Why Comprehension Instruction Matters

Many students can decode words fluently but still struggle to understand what they read. Comprehension is not an automatic byproduct of decoding — it is a complex cognitive skill that must be explicitly taught. Without deliberate instruction, students often rely on superficial strategies: hunting for keywords, guessing from context, or giving up when a text is challenging.

For educators, the goal is to make the invisible thinking of skilled readers visible and teachable. The strategies below are grounded in decades of literacy research and can be adapted across grade levels and subject areas.

1. Explicit Strategy Instruction

Research consistently supports explicit comprehension strategy instruction — teaching specific strategies directly, modelling their use, and providing guided practice before expecting independent application. Effective strategies to teach explicitly include:

  • Predicting: Using text features (title, headings, images) to anticipate content.
  • Visualising: Creating a mental image of what is described.
  • Making inferences: Reading between the lines using text clues and background knowledge.
  • Identifying main ideas: Distinguishing central points from supporting details.
  • Monitoring comprehension: Recognising when meaning has broken down and knowing what to do about it.

Use the I Do, We Do, You Do gradual release model: model the strategy yourself, practice it together with the class, then support independent application before letting students work autonomously.

2. Think-Alouds: Making Expert Thinking Visible

A think-aloud is one of the most powerful instructional tools available. As you read a passage aloud to your class, narrate your own thinking in real time: "I'm confused here — let me re-read that sentence... Okay, I think the author means..." This demystifies expert reading and shows students that skilled readers actively manage meaning rather than passively receiving it.

Think-alouds work across all age groups and subjects. A science teacher modelling how they read a complex diagram, or a history teacher narrating how they identify bias in a primary source, is doing invaluable comprehension instruction.

3. Text-Based Discussion

High-quality discussion of texts — where students must support claims with specific evidence from the reading — builds comprehension while developing critical thinking and oracy simultaneously. Productive discussion structures include:

  • Socratic Seminar: Students lead a structured discussion using prepared questions, with the teacher facilitating rather than directing.
  • Literature Circles: Small groups read and discuss a shared text with rotating roles (summariser, questioner, connector, vocabulary finder).
  • Turn-and-Talk: Brief paired discussions at key points during a read-aloud keep all students actively processing rather than passively listening.

4. Building Background Knowledge Intentionally

Background knowledge is perhaps the greatest predictor of reading comprehension. Students who know a lot about a topic comprehend texts about it far more easily — they can fill in gaps, make inferences, and identify what's important. Yet background knowledge is often invisible in comprehension instruction.

Practical approaches:

  • Use knowledge-building curriculum sequences where topics are explored across multiple texts over time rather than through isolated passages.
  • Pre-teach key concepts and vocabulary before students encounter a text, not after.
  • Use rich non-fiction, video, and primary sources to build domain knowledge across the curriculum, not only in English class.

5. Questioning at Multiple Levels

Not all questions are equal.

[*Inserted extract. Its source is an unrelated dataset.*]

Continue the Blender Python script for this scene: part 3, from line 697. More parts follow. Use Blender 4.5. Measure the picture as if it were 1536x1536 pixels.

Bloom's Taxonomy provides a useful framework for designing questions that move students beyond surface-level recall:

LevelExample Question Stem
Remember"What happened when…?"
Understand"In your own words, explain why…"
Apply"How would this information help someone who…?"
Analyse"What is the author's purpose in including…?"
Evaluate"Do you agree with the author's argument? Why or why not?"
Create"Using what you read, write your own…"

A balanced mix of question levels ensures students both understand the text and think critically about it.

Assessment That Informs Instruction

Comprehension instruction works best when teachers use ongoing formative assessment to identify where students are struggling. Exit tickets asking students to summarise the day's reading in two sentences, or to write one question the text raised for them, provide immediate, actionable data. Use this information to decide which strategies need more modelling, which students need small-group support, and which topics need more background knowledge building before reading can be productive.

Great comprehension instruction is not a programme — it's a habit of thinking about reading, demonstrated consistently across every text, every lesson, every subject area.